• Directive:
Write out, word for word, every line from the first one through the line that holds "the cellar floor", and nothing else; skip the pictures.
========
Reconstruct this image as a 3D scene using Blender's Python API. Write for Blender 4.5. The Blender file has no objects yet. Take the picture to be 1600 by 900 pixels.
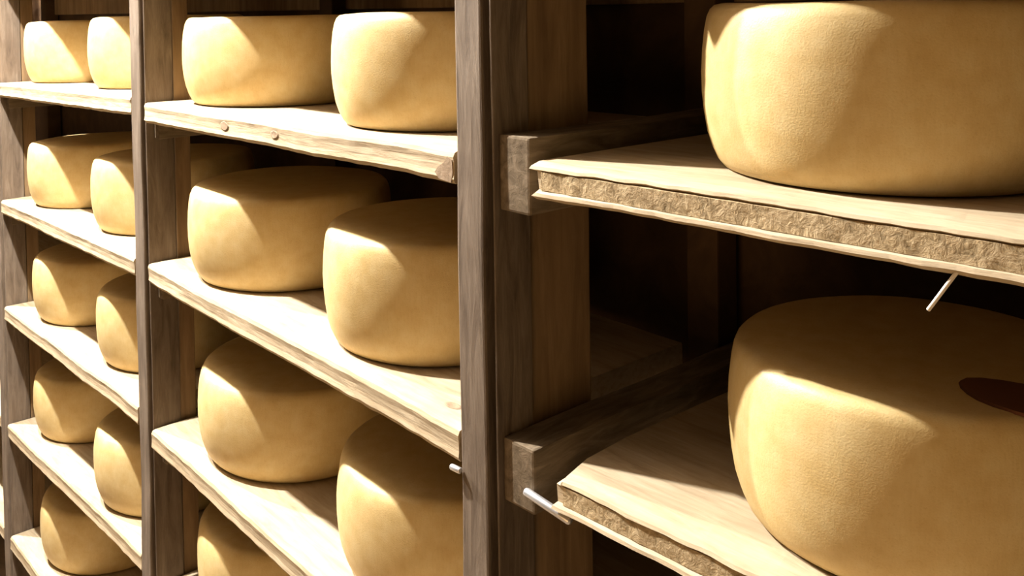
import bpy, bmesh, math, random
from mathutils import Vector, Matrix, noise

random.seed(7)
C = bpy.context.scene.collection
SC = bpy.context.scene
EYE = 1.75                      # camera height above the cellar floor

# ------------------------------------------------------------------ camera
TH, PIT, ROL, FPX, V0, DIST = 0.7339, 0.0232, -0.0148, 1500.0, 50.05, 0.65914
a = Vector((-math.cos(TH), math.sin(TH), 0)); rt = Vector((math.sin(TH), math.cos(TH), 0)); up = Vector((0, 0, 1))
ax = a * math.cos(PIT) - up * math.sin(PIT); u2 = up * math.cos(PIT) + a * math.sin(PIT)
r2 = rt * math.cos(ROL) + u2 * math.sin(ROL); u3 = u2 * math.cos(ROL) - rt * math.sin(ROL)
cd = bpy.data.cameras.new('camera'); cam = bpy.data.objects.new('camera', cd); C.objects.link(cam)
m3 = Matrix((r2, u3, -ax)).transposed()
cam.matrix_world = Matrix.Translation((0, -DIST, EYE)) @ m3.to_4x4()
cd.sensor_width = 36; cd.lens = FPX / 1600 * 36; cd.shift_y = -(450 - V0) / 1600
cd.clip_start = 0.02
SC.camera = cam

# ------------------------------------------------------------------ light and exposure
w = bpy.data.worlds.new('world'); SC.world = w; w.use_nodes = True
bg = w.node_tree.nodes['Background']
bg.inputs[0].default_value = (1.0, 0.68, 0.34, 1); bg.inputs[1].default_value = 0.035

def lamp(name, loc, watt, radius, col):
    d = bpy.data.lights.new(name, 'POINT'); d.energy = watt; d.shadow_soft_size = radius; d.color = col
    o = bpy.data.objects.new(name, d); C.objects.link(o); o.location = loc
    return o
lamp('aisle_lamp', (-1.84, -0.44, EYE + 1.08), 500, 0.022, (1.0, 0.96, 0.90))
lamp('aisle_lamp', (-3.35, -0.44, EYE + 1.08), 640, 0.022, (1.0, 0.96, 0.90))

ld = bpy.data.lights.new('warm_fill', 'AREA'); ld.shape = 'RECTANGLE'; ld.size = 1.6; ld.size_y = 1.1; ld.energy = 34; ld.color = (1.0, 0.60, 0.27)  # made-up fill low on the right, warms the shaded cheese sides
lo = bpy.data.objects.new('warm_fill', ld); C.objects.link(lo); lo.location = (0.5, -3.0, 0.75)
lo.rotation_euler = (Vector((-1.1, 0.1, 1.25)) - lo.location).to_track_quat('-Z', 'Y').to_euler()

vs = SC.view_settings
SC.display_settings.display_device = 'sRGB'
vs.view_transform = 'Standard'; vs.look = 'None'; vs.gamma = 1; vs.use_curve_mapping = False
vs.exposure = 0.0

# ------------------------------------------------------------------ materials
class NT:
    def __init__(self, name):
        self.m = bpy.data.materials.new(name); self.m.use_nodes = True
        self.t = self.m.node_tree; self.b = self.t.nodes['Principled BSDF']
    def n(self, kind, **kw):
        x = self.t.nodes.new(kind)
        for k, v in kw.items():
            if isinstance(k, str) and hasattr(x, k): setattr(x, k, v)
        return x
    def l(self, a_, b_): self.t.links.new(a_, b_)
    def ramp(self, src, stops):
        r = self.n('ShaderNodeValToRGB'); e = r.color_ramp.elements
        while len(e) < len(stops): e.new(0.5)
        for el, (p, c) in zip(e, stops): el.position = p; el.color = (*c, 1)
        self.l(src, r.inputs[0]); return r.outputs[0]
    def coords(self, scale):
        tc = self.n('ShaderNodeTexCoord'); oi = self.n('ShaderNodeObjectInfo')
        ad = self.n('ShaderNodeVectorMath', operation='MULTIPLY_ADD')
        cb = self.n('ShaderNodeCombineXYZ')
        for i in range(3): self.l(oi.outputs['Random'], cb.inputs[i])
        self.l(cb.outputs[0], ad.inputs[0]); ad.inputs[1].default_value = (37, 17, 23)
        self.l(tc.outputs['Object'], ad.inputs[2])
        mp = self.n('ShaderNodeMapping'); mp.inputs['Scale'].default_value = scale
        self.l(ad.outputs[0], mp.inputs[0]); return mp.outputs[0]
    def noise(self, vec, scale, detail=5, rough=0.6, dist=0.0):
        x = self.n('ShaderNodeTexNoise'); self.l(vec, x.inputs['Vector'])
        x.inputs['Scale'].default_value = scale; x.inputs['Detail'].default_value = detail
        x.inputs['Roughness'].default_value = rough; x.inputs['Distortion'].default_value = dist
        return x.outputs[0]
    def mix(self, f, a_, b_, mode='MIX'):
        x = self.n('ShaderNodeMix', data_type='RGBA', blend_type=mode)
        if isinstance(f, float): x.inputs[0].default_value = f
        else: self.l(f, x.inputs[0])
        for s, i in ((a_, 6), (b_, 7)):
            if isinstance(s, tuple): x.inputs[i].default_value = (*s, 1)
            else: self.l(s, x.inputs[i])
        return x.outputs[2]
    def bump(self, h, strength, dist):
        x = self.n('ShaderNodeBump'); x.inputs['Strength'].default_value = strength; x.inputs['Distance'].default_value = dist
        self.l(h, x.inputs['Height']); self.l(x.outputs[0], self.b.inputs['Normal'])
    def done(self, col, rough=0.7, spec=0.3, metal=0.0):
        if isinstance(col, tuple): self.b.inputs['Base Color'].default_value = (*col, 1)
        else: self.l(col, self.b.inputs['Base Color'])
        self.b.inputs['Roughness'].default_value = rough
        self.b.inputs['Specular IOR Level'].default_value = spec
        self.b.inputs['Metallic'].default_value = metal
        return self.m

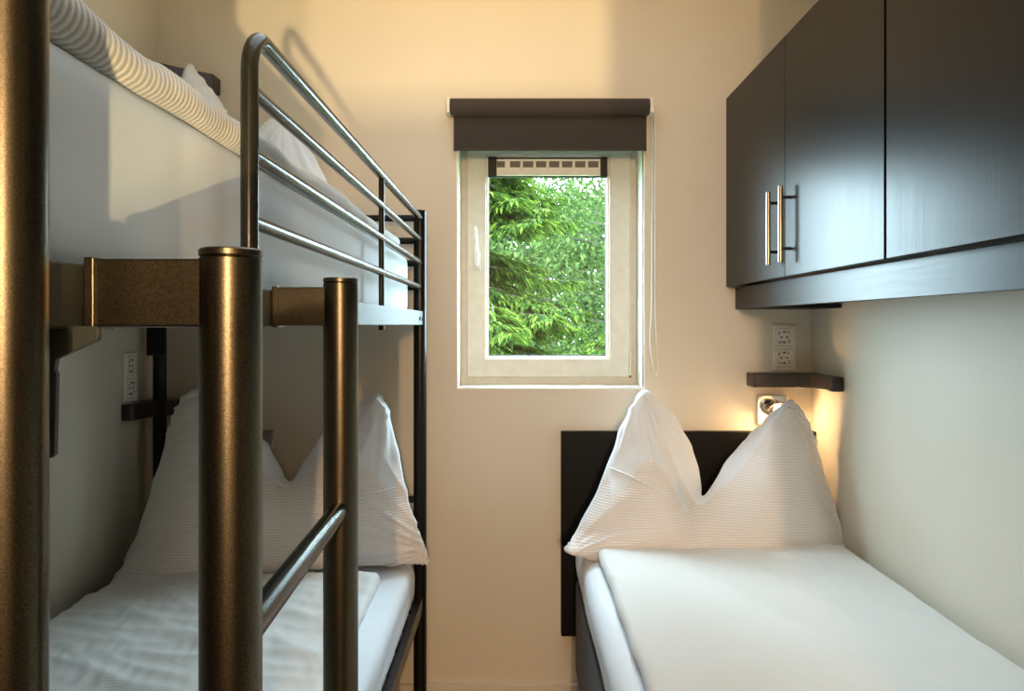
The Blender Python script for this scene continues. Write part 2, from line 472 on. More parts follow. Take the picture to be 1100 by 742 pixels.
# ------------------------------------------------------------------ bunk bed
XA = -.303; XW = -1.135; YR = 2.44; YN = .458
RZ0, RZ1 = H-.003, H+.041
bunk = thing('bunk_bed', ((XA+XW)/2, (YR+YN)/2, 0), 'tall black metal bunk bed with guard rails along the left wall', 'bunk bed')
PR = .0205
for x, y, lab in ((XA, YN, 1), (XA, YR, 0), (XW, YR, 0), (XW, YN, 1)):
    top = H+.363 if y > 1 else H+.62
    m = MB(); m.tube([(x, y, 0.004), (x, y, top)], PR, 40, bev=.003)
    m.tube([(x, y, 0), (x, y, .012)], PR+.003, 24, bev=.002)
    m.obj('corner_post', M['metal'] if y < 1 else M['metal_dark'], bunk)
for x in (XA, XW):
    m = MB(); m.box(x-.011, x+.011, YN+.012, YR-.012, RZ0, RZ1, .002)
    o = m.obj('side_rail', M['rail_coat'], bunk)
    if x == XA:
        for yy in (YR-.10, YR-.035):
            m2 = MB(); m2.tube([(x+.0105, yy, H+.017), (x+.0145, yy, H+.017)], .006, 12)
            m2.obj('bolt', M['metal_dark'], o)
for y in (YN, YR):
    m = MB(); m.box(XW+.015, XA-.015, y-.011, y+.011, RZ0, RZ1, .002)
    m.obj('end_rail', M['metal_dark'], bunk)
    for zz in (.338, .266, .194, .118):
        m = MB(); m.tube([(XW, y, H+zz), (XA, y, H+zz)], .0105, 20)
        m.obj('end_bar', M['metal_dark'], bunk)
# slatted base
m = MB()
for k in range(14):
    y = YN+.10+k*.14
    m.box(XW+.012, XA-.012, y-.03, y+.03, H+.012, H+.024, .002)
m.obj('slatted_base', M['metal_dark'], bunk)
# guard: hoop, three bars, middle upright
GY = .872
r = .0100
pts = [(XA, GY, H+.0)]
Rb = .05; zc = H+.338-Rb
pts += [(XA, GY, zc)]
for k in range(1, 9):
    a = k/8*PI/2
    pts.append((XA, GY+Rb*(1-math.cos(a)), zc+Rb*math.sin(a)))
pts.append((XA, YR, H+.338))
m = MB(); m.tube(pts, r, 24)
m.obj('guard_hoop', M['bar'], bunk)
for zz in (.269, .196, .118):
    m = MB(); m.tube([(XA, GY, H+zz), (XA, YR, H+zz)], .0085, 20)
    m.obj('guard_bar', M['bar'], bunk)
m = MB(); m.tube([(XA, 1.735, H-.014), (XA, 1.735, H+.338)], .0066, 16)
m.obj('guard_upright', M['metal_dark'], bunk)
# lower bed frame
LZ = .36
for x in (XA, XW):
    m = MB(); m.box(x-.011, x+.011, YN+.012, YR-.012, LZ, LZ+.045, .002); m.obj('lower_side_rail', M['metal_dark'], bunk)
for y in (YN, YR):
    m = MB(); m.box(XW+.015, XA-.015, y-.011, y+.011, LZ, LZ+.045, .002); m.obj('lower_end_rail', M['metal_dark'], bunk)
m = MB(); m.tube([(XW, YR, H-.56), (XA, YR, H-.56)], .0105, 18); m.obj('lower_end_bar', M['metal_dark'], bunk)
m = MB()
for k in range(14):
    y = YN+.10+k*.14
    m.box(XW+.012, XA-.012, y-.03, y+.03, LZ+.018, LZ+.03, .002)
m.obj('lower_slatted_base', M['metal_dark'], bunk)
# joining bracket of the rear wall-side post
m = MB(); m.box(XW-.030, XW+.026, YR-.028, YR-.012, H-.10, H+.0, .003); m.obj('post_bracket', M['metal_dark'], bunk)
# hook bracket beside the near post
yk = .50
pl = [(40, 350), (104, 350), (107, 353), (106, 365), (100, 368), (61, 386), (59, 398), (61, 400), (59, 488), (55, 492), (40, 492)]
m = MB(); m.prism([(X(a, yk), Z(b, yk)) for a, b in pl], yk-.001, yk+.004, 'y', .0008)
hk = m.obj('hook_bracket', M['grey_steel'], bunk)
m = MB(); m.tube([(X(53, yk), yk-.004, Z(447, yk)), (X(53, yk), yk-.0005, Z(447, yk))], .0035, 16); m.obj('hole_disc', M['gap'], hk)  # black disc standing in for the hole in the bracket

# ------------------------------------------------------------------ ladder hooked on the bunk bed
L1 = (X(248, .53), .53); L2 = (X(366, .93), .93)
lad = thing('bed_ladder', (-.205, .73, 0), 'dark bronze metal ladder with round posts hooked to the bunk side rail', 'ladder')
for (x, y), tz in ((L1, H+.052), (L2, H+.056)):
    m = MB(); m.tube([(x, y, .003), (x, y, tz-.006)], PR+.0004, 48, bev=.001)
    p_ = m.obj('ladder_post', M['metal'], lad)
    m = MB(); m.tube([(x, y, tz-.006), (x, y, tz)], PR+.0005, 48, bev=.0012); m.obj('post_cap', M['metal'], p_)
    m = MB(); m.tube([(x, y, 0), (x, y, .02)], PR+.002, 32, bev=.001); m.obj('rubber_foot', M['gap'], p_)
    m = MB(); m.box(XA+.0135, x-.012, y-.012, y+.012, H-.002, H+.0445, .0015)
    a_ = m.obj('hook_arm', M['metal'], lad)
    m = MB(); m.box(XA+.0115, XA+.0185, y-.0145, y+.013, H-.004, H+.0455, .001)
    m.obj('hook_plate', M['metal'], a_)
for k in range(4):
    z = H-.224-k*.285
    m = MB(); m.tube([(L1[0]+.002, L1[1]+.015, z), (L2[0]+.001, L2[1]-.015, z)], .0115, 24); m.obj('rung', M['bar'], lad)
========
• The completed task:
Reconstruct this image as a 3D scene using Blender's Python API. Write for Blender 4.5. The Blender file has no objects yet. Take the picture to be 1600 by 900 pixels.
import bpy, bmesh, math, random
from mathutils import Vector, Matrix, noise

random.seed(7)
C = bpy.context.scene.collection
SC = bpy.context.scene
EYE = 1.75                      # camera height above the cellar floor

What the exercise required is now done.